When it comes down to it, how strong is anyone’s gut? This is the crux of Frances Poet production, brought to stage by Zinnie Harris. The narrative centres around the lives of Maddy and Rory, the perfect example of an urban middle class couple, and parents to three year old Joshua. The opening scene sets the tone for the entire play, as Rory’s mother Maddy happens to mention an incident involving a “stranger” and his interaction with Joshua. What follows is a riveting performance from Kirsty Stuart as Maddy, as she grapples with the notion that something may have happened to her little boy.

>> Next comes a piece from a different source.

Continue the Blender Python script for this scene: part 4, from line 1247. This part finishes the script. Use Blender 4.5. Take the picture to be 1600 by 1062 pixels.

Gut deals with a lot of nuances in parenting – most notably, how parenting has changed from generation to generation, as society has become more acutely aware of the crimes that are frequently committed against children. It also allows the audience to chart Maddy’s mental journey, as she goes from being laid back to a helicopter parent, becoming increasingly obsessed about the safety of her child. Peter Collins who plays Rory provides a good balancing act to Maddy’s character. Although he sometimes fuels her anxiety by adding to her worries, and he is definitely more brash in some scenes, in the second half he is clearly the one of a sound mind. Maddy’s ‘demon’ eventually appears in the form of a stranger – played by George Anton –  in a bright pink shirt. At times he’s a next door neighbour, sometimes a man from a charity – but always too close in proximity to Joshua’s world for Maddy to relax. Anton’s character as the anthropomorphisation of Maddy’s hysteria lends a visceral quality to the production.

The use of children’s toys as props, accompanied by the clever use of lights, means that the production is panned out on a very simple set – no distractions. This keeps the focus deliberately on the central characters, which works well. This is Frances Poet‘s debut full-length play, yet her rich arts and theatre background shines through in the tightness of the script and the tying up of loose ends at the end. Overall, Gut is a piece of great storytelling that brings to life the test of being a parent.